17. Implementing Logic Circuits from Expressions
Once a Boolean expression is minimized (either SOP or POS), the next step is to translate it into a physical circuit using logic gates.
SOP Implementation (AND-OR Structure)
SOP (Sum-of-Products) expressions naturally map to a two-level circuit structure:
- Level 1: AND Gates: Each product term (e.g., $A\overline{B}C$) requires an AND gate. The inputs to these gates may require inverters if the variable is complemented.
- Level 2: OR Gate: All the outputs of the AND gates are fed into a single large OR gate to produce the final sum.

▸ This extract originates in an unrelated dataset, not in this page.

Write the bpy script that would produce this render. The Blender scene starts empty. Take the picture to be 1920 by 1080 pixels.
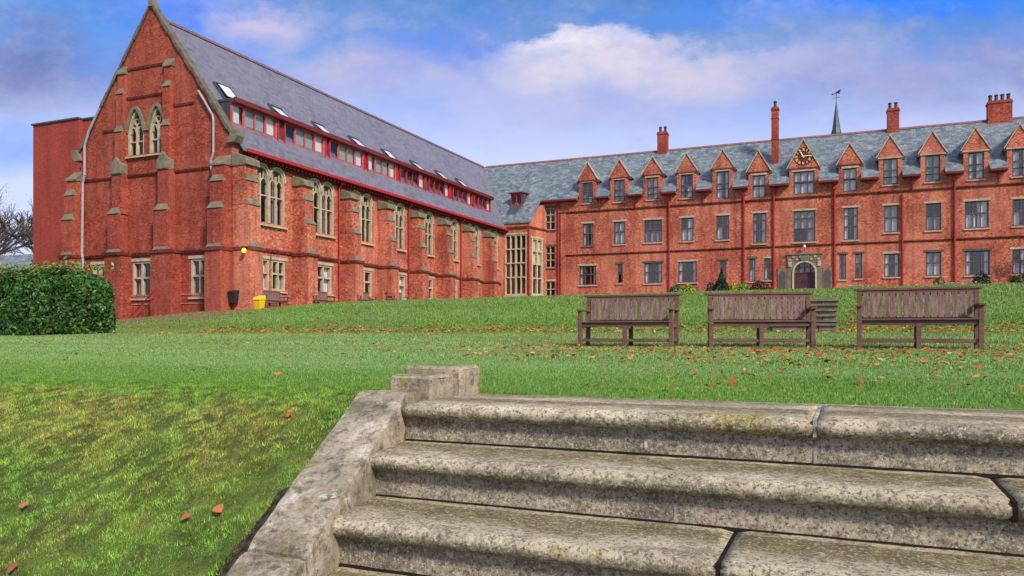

Example: $Y = A\overline{B} + B C$
- One 2-input AND gate for $A\overline{B}$.
- One 2-input AND gate for $B C$.
- One 2-input OR gate connects the results.
POS Implementation (OR-AND Structure)
POS (Product-of-Sums) expressions map to the dual structure:
- Level 1: OR Gates: Each sum term (e.g., $A + \overline{B}$) requires an OR gate.
- Level 2: AND Gate: All the outputs of the OR gates are fed into a single large AND gate to produce the final product.
Using Universal Gates (NAND/NOR)
In many applications, ICs only contain NAND or NOR gates. We can implement any SOP circuit using only NAND gates (NAND-NAND configuration) and any POS circuit using only NOR gates (NOR-NOR configuration). This is achieved by applying De Morgan's theorems to push the inversions through the gates.